Drawing these threads together, we are unable to accept the submissions so skilfully made by Mr Sands on behalf of the applicant. Dismissal was, in the circumstances, inevitable. Because the applicant was to be dismissed, the sentence of a Service Community Order was available to the court. Although of course involving some restriction of liberty, that order was in this case primarily intended to be rehabilitative with no additional element of punishment.
Depending on the circumstances of a particular case, and on which of the five statutory purposes of sentencing identified in section 57 of the Sentencing Code is being prioritised by a court, a community order or Service Community Order may be more or less punitive in its effect. Here, as we have said, it was clearly intended to be aimed at assisting the rehabilitation of the applicant and was expressly not intended to add to the punishment inflicted by the order for dismissal.
By the statutory provisions governing such orders, the court was required to impose those requirements which in the opinion of the court were the most suitable for the offender. The Court-Martial complied with that duty and it is not suggested that either or both of the two requirements were inappropriate. Given that the requirements imposed by the court were those which were most suitable for assisting the applicant's rehabilitation, the duration of the order was principally determined by the period for which it was felt appropriate for the requirements to continue. The order specified that the requirements must be completed within two years.

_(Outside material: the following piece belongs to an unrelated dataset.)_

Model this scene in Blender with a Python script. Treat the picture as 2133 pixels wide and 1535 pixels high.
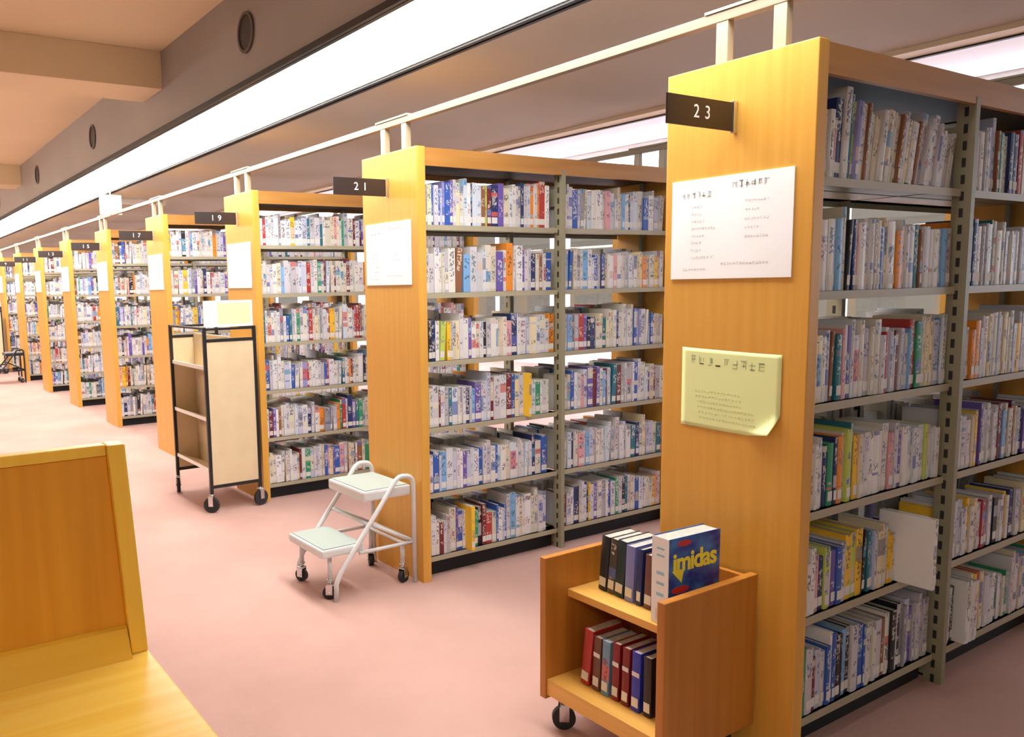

In such circumstances, the duration of the order cannot fairly be criticised as if it were a three-year order reduced to two years by credit for a guilty plea.
It seems to us, notwithstanding Mr Sands' submissions, that a Service Community Order of less than one year could not realistically be said to be sufficient for completion of the various requirements which the court properly felt to be the most appropriate.
For all those reasons, having given careful thought to the arguments advanced on the applicant's behalf, we refuse this application for leave to appeal against sentence.